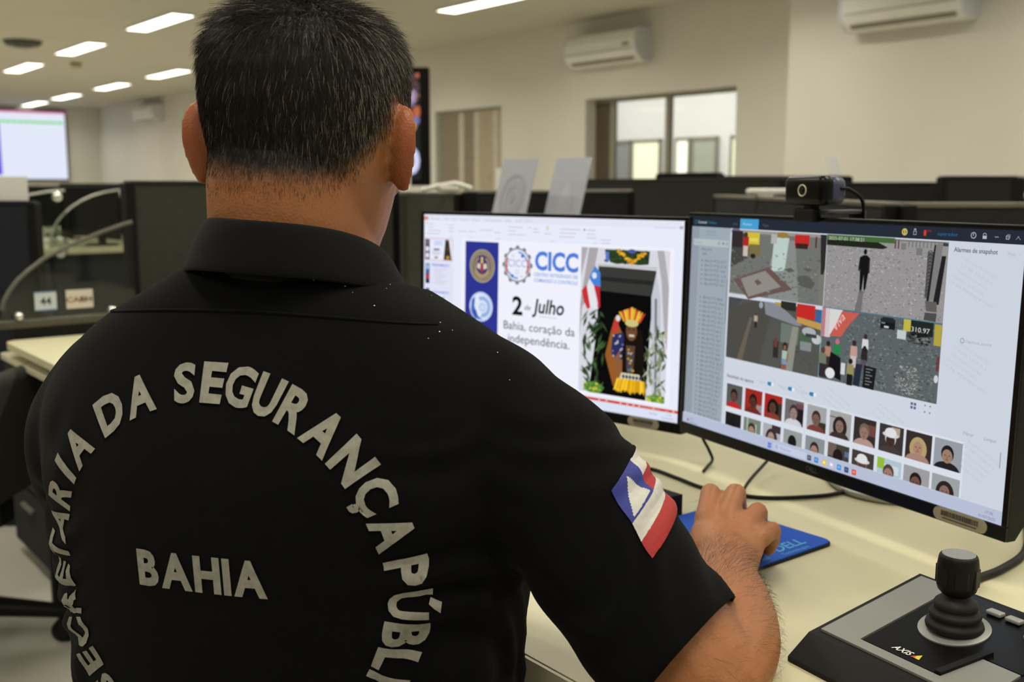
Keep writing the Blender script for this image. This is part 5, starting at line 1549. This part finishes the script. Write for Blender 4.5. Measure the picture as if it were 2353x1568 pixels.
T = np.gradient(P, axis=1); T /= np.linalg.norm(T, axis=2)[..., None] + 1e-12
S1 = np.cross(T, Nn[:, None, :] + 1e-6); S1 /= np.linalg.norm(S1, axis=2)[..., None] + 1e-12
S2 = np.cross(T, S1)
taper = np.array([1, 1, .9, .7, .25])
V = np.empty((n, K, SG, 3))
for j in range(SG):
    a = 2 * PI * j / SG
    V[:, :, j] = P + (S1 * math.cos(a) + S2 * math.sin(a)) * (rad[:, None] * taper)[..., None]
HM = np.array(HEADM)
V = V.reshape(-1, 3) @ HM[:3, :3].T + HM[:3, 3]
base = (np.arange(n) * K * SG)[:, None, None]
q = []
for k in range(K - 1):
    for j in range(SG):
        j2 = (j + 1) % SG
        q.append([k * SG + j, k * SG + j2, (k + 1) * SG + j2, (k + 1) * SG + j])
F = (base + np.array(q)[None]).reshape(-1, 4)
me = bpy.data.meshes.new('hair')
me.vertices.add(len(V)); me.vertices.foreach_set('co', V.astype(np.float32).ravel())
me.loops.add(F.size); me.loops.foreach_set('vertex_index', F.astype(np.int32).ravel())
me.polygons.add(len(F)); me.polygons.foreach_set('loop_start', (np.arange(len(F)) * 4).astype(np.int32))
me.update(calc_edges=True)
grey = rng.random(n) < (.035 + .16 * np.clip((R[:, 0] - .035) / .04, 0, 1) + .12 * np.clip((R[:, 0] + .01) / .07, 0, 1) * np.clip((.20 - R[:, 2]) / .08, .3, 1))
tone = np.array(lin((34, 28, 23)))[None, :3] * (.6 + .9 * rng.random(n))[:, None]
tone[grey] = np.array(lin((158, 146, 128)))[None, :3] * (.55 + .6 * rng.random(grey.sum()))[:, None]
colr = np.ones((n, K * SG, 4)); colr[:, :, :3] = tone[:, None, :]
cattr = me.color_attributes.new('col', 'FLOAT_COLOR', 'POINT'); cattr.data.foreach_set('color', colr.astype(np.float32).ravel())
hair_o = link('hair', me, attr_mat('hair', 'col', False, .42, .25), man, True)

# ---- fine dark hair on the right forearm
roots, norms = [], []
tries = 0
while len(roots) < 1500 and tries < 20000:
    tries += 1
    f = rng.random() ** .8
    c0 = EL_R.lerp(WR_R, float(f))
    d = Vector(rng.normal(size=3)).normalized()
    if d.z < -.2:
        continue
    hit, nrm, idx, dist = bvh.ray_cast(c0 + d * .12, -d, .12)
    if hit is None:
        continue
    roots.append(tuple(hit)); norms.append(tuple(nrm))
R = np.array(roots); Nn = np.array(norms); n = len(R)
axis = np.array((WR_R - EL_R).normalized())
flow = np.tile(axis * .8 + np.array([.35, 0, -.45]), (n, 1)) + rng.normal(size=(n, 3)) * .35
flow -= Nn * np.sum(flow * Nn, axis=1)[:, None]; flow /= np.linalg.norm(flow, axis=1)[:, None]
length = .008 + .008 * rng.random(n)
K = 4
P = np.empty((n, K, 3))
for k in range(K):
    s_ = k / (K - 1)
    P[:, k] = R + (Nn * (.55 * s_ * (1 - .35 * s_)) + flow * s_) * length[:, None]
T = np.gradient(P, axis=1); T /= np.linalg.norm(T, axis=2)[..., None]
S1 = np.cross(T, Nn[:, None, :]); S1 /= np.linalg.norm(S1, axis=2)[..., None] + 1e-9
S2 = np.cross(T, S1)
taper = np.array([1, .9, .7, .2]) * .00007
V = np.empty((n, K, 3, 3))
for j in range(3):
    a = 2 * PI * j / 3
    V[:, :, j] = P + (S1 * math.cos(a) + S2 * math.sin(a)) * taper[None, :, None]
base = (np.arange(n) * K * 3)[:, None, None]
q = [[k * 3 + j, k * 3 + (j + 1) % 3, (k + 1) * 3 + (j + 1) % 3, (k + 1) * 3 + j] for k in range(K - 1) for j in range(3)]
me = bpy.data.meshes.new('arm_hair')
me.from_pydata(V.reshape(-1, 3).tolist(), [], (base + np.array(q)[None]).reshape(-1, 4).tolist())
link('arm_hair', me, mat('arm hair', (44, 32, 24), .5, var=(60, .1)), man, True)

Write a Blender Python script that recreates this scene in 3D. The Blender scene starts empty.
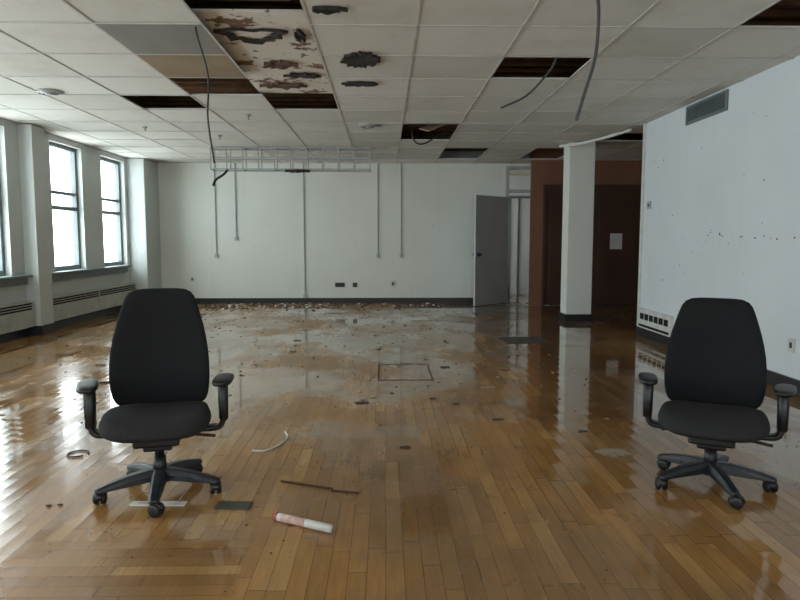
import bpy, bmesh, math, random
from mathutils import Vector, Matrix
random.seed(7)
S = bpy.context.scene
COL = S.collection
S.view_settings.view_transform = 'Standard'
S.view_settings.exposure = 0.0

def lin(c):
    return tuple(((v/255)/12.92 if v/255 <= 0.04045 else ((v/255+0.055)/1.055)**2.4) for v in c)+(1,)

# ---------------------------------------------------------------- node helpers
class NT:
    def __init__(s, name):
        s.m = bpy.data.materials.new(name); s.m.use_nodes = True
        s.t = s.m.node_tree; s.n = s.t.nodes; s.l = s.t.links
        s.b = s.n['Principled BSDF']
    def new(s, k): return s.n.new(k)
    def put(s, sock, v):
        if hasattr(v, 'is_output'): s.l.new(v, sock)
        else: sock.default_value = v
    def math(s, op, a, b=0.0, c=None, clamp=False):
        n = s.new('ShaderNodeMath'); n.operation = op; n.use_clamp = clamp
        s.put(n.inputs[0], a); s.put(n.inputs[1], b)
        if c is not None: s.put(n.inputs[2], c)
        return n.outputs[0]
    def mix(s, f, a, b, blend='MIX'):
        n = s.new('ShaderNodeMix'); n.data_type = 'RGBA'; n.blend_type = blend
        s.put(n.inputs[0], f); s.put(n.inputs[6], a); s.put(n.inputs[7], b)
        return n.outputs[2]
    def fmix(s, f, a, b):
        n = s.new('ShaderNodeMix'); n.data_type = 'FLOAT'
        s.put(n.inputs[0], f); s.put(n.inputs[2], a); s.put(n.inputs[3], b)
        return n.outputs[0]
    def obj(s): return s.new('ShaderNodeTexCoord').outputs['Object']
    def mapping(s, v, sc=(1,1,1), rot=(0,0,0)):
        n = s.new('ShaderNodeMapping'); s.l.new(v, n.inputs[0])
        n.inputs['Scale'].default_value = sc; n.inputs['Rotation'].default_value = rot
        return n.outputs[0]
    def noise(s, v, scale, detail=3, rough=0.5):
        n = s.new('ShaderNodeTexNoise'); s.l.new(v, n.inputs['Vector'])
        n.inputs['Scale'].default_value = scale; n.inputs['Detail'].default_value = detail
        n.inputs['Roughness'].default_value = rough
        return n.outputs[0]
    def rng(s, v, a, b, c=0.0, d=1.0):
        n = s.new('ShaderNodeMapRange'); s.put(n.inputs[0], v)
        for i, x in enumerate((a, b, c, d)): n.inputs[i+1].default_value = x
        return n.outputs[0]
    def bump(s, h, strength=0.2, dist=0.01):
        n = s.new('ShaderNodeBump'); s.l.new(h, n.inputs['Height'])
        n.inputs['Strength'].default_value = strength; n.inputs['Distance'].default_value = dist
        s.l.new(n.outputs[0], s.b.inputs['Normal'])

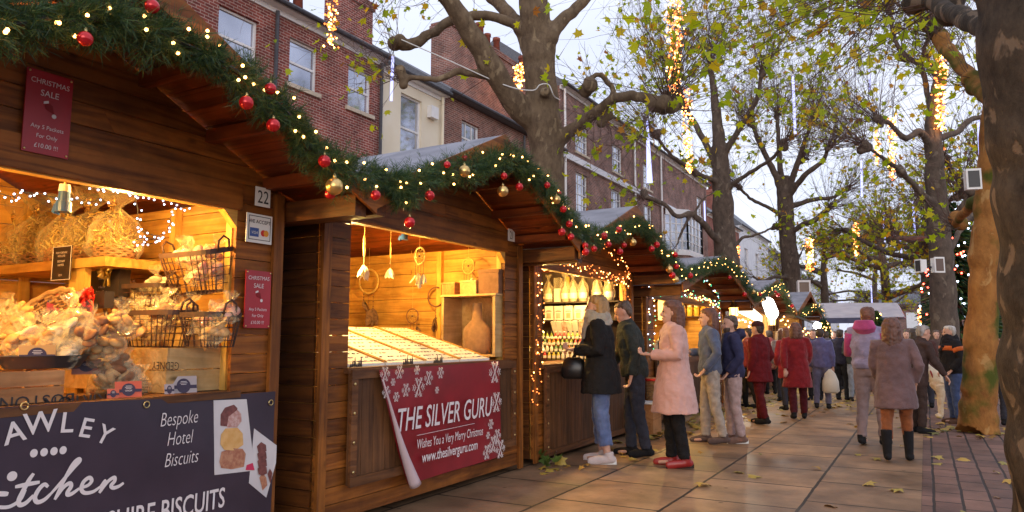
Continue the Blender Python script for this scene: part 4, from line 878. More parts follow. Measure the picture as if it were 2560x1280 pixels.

### Directions for this task
Keep the pictures out, and extract only the lines that begin at the one containing "Write a Blender" and end at the one containing "return tuple(((v/255)/12.92 if", inclusive.

### Output for this exercise
Write a Blender Python script that recreates this scene in 3D. The Blender scene starts empty.
import bpy, bmesh, math, random
from mathutils import Vector, Matrix
random.seed(7)
S = bpy.context.scene
COL = S.collection
S.view_settings.view_transform = 'Standard'
S.view_settings.exposure = 0.0

def lin(c):
    return tuple(((v/255)/12.92 if v/255 <= 0.04045 else ((v/255+0.055)/1.055)**2.4) for v in c)+(1,)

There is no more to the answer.